>> Begin Task input
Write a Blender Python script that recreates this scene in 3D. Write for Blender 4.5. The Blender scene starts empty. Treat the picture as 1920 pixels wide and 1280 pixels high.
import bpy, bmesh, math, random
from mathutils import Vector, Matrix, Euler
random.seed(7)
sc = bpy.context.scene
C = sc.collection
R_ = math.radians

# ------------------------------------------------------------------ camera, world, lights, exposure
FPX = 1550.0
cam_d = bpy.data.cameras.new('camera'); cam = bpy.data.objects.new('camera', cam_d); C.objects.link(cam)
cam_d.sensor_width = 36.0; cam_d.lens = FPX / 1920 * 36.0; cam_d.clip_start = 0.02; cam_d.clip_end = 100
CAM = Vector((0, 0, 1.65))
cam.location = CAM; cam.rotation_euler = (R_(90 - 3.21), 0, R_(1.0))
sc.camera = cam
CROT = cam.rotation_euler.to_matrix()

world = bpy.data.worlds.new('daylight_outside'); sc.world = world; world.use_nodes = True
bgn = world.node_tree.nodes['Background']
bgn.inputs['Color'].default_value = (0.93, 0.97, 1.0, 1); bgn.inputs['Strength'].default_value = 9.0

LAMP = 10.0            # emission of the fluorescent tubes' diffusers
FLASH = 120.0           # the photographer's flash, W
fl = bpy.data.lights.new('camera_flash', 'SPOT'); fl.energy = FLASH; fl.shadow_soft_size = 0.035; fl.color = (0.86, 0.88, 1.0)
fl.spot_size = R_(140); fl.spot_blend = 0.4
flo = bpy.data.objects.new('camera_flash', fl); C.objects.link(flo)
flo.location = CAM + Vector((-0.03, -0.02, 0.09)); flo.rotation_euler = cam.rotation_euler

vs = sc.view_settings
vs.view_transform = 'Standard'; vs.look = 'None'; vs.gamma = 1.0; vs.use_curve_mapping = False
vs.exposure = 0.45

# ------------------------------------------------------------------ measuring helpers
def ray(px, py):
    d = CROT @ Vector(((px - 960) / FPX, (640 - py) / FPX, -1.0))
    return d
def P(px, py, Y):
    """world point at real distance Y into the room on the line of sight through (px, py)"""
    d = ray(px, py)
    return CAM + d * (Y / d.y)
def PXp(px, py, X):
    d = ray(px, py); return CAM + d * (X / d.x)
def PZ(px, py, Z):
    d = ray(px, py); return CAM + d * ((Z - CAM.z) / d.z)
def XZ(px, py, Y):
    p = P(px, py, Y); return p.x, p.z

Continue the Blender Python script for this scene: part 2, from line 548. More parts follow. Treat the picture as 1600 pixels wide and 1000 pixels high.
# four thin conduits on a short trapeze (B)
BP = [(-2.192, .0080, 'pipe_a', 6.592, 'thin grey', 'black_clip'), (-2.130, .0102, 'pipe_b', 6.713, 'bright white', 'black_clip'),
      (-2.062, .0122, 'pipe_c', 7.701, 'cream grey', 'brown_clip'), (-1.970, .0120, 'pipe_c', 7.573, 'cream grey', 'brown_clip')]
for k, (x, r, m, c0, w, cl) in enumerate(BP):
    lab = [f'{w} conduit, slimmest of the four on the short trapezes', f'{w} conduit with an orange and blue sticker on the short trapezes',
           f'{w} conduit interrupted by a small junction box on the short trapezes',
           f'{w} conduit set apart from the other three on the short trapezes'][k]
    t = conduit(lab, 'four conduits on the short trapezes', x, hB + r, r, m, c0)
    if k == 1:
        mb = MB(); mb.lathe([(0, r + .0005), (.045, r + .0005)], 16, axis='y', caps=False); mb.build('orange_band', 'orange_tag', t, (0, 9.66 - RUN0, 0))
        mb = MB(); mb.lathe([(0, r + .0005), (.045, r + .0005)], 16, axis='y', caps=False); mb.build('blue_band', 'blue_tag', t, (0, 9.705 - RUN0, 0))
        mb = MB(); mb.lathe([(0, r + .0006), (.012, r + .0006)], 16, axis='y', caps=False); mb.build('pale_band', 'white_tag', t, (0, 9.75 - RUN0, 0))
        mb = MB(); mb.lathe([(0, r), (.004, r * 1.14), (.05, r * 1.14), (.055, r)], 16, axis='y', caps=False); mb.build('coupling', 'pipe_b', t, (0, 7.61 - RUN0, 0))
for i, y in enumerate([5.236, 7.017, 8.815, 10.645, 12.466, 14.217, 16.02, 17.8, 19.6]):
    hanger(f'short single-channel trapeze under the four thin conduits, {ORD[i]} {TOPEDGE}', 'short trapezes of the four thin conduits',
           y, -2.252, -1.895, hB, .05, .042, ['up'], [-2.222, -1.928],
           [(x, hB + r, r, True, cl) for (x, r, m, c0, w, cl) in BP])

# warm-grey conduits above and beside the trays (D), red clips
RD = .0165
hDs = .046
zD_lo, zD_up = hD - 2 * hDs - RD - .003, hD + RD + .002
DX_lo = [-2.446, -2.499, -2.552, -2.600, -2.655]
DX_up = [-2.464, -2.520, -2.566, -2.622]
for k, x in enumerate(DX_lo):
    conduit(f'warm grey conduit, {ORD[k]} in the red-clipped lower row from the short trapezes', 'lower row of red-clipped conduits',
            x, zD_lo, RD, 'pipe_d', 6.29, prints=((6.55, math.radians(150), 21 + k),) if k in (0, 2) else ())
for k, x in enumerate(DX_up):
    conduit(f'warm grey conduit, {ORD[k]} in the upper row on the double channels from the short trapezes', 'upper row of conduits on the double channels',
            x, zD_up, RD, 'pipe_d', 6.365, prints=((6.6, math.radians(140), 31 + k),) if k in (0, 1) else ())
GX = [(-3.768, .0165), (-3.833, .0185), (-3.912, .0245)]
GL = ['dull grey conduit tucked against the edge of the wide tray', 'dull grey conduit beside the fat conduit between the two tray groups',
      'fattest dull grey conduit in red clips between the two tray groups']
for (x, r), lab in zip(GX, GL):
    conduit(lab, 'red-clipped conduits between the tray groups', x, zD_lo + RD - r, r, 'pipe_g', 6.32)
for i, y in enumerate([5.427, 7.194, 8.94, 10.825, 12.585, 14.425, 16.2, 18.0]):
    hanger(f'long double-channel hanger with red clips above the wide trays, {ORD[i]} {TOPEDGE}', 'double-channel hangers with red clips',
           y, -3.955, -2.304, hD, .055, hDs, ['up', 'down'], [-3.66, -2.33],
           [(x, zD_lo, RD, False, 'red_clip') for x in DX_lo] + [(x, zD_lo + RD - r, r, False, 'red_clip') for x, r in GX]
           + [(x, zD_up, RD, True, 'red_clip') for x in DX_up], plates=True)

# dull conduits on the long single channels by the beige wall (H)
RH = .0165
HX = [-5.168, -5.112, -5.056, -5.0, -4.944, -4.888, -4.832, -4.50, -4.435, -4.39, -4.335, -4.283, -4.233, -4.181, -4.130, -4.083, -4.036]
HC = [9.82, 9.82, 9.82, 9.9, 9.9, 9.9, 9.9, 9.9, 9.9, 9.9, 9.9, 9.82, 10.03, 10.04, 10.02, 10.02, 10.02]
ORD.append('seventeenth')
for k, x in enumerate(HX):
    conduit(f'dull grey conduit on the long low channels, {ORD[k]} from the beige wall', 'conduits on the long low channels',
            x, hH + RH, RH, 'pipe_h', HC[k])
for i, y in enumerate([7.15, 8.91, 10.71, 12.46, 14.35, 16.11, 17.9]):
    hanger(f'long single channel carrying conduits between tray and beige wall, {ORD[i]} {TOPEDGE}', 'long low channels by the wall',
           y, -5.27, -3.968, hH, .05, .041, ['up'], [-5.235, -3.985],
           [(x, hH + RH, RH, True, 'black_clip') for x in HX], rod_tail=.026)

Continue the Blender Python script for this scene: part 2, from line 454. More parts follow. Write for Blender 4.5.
>> End Task input
→ Your objective: Gather each line from the entries above that includes the word "Write".

→ Full output:
Write a Blender Python script that recreates this scene in 3D. Write for Blender 4.5. The Blender scene starts empty. Treat the picture as 1920 pixels wide and 1280 pixels high.
Continue the Blender Python script for this scene: part 2, from line 454. More parts follow. Write for Blender 4.5.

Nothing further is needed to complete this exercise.